Die Aufmerksamkeit der Bevölkerung in der Ukraine ist gegenwärtig vor allem auf den Konflikt im Osten des Landes gerichtet. Allerdings scheint es nur eine Frage der Zeit bis innere Probleme des Landes, wie Jazenjuks „zweite Front“, erneut ins Zentrum des Interesses rücken. Dann kommt es darauf an, dass die Regierung Ergebnisse ihrer Anti-Korruptionspolitik vorweisen kann. Denn die strafrechtliche Verfolgung von Janukowitsch und seinen Verbündeten sowie die Beseitigung von Korruption gehören zu den drei größten Erwartungen der Ukrainer/innen nach dem Euromaidan.
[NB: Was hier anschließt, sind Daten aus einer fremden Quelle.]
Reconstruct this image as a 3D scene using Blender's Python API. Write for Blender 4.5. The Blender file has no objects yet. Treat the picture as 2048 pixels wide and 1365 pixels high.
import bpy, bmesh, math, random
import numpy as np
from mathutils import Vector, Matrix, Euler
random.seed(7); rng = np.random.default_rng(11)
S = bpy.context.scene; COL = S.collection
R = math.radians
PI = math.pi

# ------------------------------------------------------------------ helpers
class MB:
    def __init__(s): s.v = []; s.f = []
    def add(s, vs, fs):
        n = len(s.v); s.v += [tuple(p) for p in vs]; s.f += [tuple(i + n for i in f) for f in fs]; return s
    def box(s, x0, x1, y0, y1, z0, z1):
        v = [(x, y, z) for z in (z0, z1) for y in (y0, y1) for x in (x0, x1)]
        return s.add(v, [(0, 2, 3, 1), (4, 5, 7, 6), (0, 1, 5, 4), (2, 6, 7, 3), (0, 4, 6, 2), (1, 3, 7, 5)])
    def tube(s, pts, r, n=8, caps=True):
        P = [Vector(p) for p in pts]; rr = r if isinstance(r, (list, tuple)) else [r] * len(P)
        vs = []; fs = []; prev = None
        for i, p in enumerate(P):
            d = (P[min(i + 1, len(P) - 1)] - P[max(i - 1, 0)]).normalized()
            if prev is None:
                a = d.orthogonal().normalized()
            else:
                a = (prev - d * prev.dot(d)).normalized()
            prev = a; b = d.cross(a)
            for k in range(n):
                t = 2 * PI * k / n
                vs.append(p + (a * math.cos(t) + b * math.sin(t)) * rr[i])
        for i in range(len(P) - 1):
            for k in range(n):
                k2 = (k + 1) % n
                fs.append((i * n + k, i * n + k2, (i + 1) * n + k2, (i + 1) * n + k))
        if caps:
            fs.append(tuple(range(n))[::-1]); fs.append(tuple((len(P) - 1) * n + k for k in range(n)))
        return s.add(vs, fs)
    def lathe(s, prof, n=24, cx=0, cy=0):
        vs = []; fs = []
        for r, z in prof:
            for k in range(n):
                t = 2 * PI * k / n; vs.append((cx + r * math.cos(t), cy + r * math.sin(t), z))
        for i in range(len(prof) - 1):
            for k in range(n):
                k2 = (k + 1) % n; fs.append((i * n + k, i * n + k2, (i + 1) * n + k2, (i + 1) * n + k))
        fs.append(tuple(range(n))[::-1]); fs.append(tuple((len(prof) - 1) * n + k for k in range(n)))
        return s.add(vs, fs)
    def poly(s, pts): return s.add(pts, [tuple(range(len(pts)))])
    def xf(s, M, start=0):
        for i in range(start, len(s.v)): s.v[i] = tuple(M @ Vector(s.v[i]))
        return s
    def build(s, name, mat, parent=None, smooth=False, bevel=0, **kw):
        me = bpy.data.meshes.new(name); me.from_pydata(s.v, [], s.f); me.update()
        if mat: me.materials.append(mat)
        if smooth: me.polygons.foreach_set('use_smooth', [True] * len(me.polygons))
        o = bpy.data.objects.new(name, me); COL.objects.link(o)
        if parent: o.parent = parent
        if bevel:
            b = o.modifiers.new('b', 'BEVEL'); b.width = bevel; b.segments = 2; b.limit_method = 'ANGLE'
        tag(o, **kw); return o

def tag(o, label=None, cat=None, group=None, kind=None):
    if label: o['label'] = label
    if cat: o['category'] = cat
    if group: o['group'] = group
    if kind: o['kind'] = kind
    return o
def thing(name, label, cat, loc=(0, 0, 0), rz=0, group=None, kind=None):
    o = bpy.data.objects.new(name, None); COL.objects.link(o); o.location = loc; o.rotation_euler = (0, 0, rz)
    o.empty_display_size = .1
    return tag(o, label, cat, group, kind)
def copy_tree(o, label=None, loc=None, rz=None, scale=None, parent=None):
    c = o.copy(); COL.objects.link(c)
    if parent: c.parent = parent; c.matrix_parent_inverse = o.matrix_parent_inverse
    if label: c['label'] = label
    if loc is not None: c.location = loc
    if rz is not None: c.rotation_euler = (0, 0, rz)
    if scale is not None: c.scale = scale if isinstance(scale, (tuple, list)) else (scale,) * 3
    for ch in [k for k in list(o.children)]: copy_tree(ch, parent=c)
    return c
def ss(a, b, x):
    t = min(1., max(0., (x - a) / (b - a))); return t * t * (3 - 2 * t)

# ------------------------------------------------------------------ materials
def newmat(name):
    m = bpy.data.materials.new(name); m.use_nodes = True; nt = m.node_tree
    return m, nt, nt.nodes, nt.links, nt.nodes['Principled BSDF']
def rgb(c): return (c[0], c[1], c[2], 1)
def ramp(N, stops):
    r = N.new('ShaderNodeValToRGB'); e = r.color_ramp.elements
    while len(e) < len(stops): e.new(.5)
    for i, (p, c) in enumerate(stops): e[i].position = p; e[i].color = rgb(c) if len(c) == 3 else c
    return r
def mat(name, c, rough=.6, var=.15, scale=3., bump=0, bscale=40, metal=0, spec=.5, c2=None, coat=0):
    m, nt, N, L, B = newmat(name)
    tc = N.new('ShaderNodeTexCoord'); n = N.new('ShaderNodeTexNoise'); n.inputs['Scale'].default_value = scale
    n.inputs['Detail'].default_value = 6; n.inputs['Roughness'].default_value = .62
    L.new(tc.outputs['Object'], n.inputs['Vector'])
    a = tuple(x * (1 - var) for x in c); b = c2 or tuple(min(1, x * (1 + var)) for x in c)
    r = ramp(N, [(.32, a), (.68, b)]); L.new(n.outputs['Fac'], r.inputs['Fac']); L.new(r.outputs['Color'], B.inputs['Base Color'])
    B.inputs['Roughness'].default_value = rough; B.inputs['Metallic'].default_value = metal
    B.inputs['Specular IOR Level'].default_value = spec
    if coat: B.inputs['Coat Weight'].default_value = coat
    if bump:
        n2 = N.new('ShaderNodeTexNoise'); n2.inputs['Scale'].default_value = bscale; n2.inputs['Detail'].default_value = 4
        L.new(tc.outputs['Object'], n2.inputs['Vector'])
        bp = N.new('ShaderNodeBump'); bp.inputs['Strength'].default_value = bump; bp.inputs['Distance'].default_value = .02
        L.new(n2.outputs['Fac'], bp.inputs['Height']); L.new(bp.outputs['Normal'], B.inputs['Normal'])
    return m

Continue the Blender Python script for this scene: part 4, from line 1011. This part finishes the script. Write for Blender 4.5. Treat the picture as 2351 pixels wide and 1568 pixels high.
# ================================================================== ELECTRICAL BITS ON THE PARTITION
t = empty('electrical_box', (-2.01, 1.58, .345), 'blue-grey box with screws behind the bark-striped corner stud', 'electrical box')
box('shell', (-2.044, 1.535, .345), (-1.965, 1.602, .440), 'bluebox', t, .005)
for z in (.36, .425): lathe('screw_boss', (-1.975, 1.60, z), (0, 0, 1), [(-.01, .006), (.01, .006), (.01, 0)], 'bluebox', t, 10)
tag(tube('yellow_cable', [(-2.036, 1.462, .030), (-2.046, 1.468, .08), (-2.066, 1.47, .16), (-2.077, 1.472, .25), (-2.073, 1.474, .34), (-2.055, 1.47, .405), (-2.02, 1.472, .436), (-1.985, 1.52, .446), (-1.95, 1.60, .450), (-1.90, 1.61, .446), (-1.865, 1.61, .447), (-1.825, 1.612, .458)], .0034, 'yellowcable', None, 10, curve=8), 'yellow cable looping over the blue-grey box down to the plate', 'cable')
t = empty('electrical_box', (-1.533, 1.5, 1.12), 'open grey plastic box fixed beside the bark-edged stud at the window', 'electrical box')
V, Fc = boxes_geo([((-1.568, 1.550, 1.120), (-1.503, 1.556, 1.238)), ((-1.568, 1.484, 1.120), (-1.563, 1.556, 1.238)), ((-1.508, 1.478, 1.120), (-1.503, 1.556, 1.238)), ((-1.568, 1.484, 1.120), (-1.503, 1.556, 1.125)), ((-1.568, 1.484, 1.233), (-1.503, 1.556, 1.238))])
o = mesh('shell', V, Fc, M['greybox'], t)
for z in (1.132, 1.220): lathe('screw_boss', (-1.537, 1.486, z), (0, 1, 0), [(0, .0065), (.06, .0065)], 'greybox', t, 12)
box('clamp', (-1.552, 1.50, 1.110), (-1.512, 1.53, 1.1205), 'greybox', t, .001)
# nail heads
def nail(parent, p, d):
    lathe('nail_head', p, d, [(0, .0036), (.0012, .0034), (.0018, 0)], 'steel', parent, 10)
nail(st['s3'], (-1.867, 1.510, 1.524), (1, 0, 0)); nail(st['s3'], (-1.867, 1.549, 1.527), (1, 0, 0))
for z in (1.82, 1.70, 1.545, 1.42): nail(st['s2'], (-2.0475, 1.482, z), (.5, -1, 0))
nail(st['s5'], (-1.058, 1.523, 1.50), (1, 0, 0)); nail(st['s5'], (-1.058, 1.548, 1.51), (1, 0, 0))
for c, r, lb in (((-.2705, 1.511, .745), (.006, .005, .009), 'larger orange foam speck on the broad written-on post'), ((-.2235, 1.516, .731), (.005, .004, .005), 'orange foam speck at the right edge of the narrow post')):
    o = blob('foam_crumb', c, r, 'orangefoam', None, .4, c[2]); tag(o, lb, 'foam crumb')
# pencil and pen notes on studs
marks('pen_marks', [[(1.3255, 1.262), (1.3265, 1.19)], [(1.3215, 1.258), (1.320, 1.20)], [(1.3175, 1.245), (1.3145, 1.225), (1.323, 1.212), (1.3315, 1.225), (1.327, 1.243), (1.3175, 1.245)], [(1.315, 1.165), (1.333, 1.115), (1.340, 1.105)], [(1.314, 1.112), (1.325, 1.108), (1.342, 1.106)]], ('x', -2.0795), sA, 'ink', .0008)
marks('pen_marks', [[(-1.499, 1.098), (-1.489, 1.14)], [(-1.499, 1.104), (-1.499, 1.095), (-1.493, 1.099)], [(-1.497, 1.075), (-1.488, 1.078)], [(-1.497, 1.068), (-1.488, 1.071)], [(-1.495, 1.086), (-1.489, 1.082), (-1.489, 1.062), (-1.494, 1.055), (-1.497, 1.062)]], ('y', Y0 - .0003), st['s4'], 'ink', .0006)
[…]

Erst die dritte Erwartung betrifft die Erhöhung von Gehältern und Renten. Ohne Fortschritte in der Bekämpfung von Korruption riskiert die Regierung ihren gesellschaftlichen Rückhalt zu verlieren. Der Erfolg des angestrebten Reformprozesses hängt nicht zuletzt auch davon ab, inwiefern es zivilgesellschaftlichen Akteuren gelingt, den Druck auf die Politik und Verwaltung aufrechtzuerhalten, Ergebnisse zu liefern. Journalisten und zivilgesellschaftliche Organisationen tragen dazu bei Fälle von Korruption aufzudecken, Informationen öffentlich zu machen und Transparenz sowie Rechenschaft der Regierung einzufordern. Ein weiterer wichtiger Schritt besteht darin, Bürgerinnen und Bürger in die Lage zu versetzen, selbst aktiv zu werden. In diesem Zusammenhang ist es an der Regierung entsprechende Strukturen und Mechanismen bereitzustellen. Außerdem ist es von zentraler Bedeutung Menschen über ihre Rechte und bestehende Regelungen zu informieren sowie die Unterstützungsmöglichkeiten für Opfer und Zeugen von Korruption zu kommunizieren. Abschließend kann festgehalten werden, dass es dem Parlament gelungen ist, wichtige gesetzliche Veränderungen in Übereinstimmung mit internationalen Standards einzuführen, die die Offenheit  und Transparenz der Regierung sowie den Dialog mit der Zivilgesellschaft verbessern. Auf der anderen Seite bleiben große institutionelle Schwächen bestehen, die die wirksame Umsetzung der verabschiedeten Gesetzgebung und Durchführung notwendiger Maßnahmen verhindern.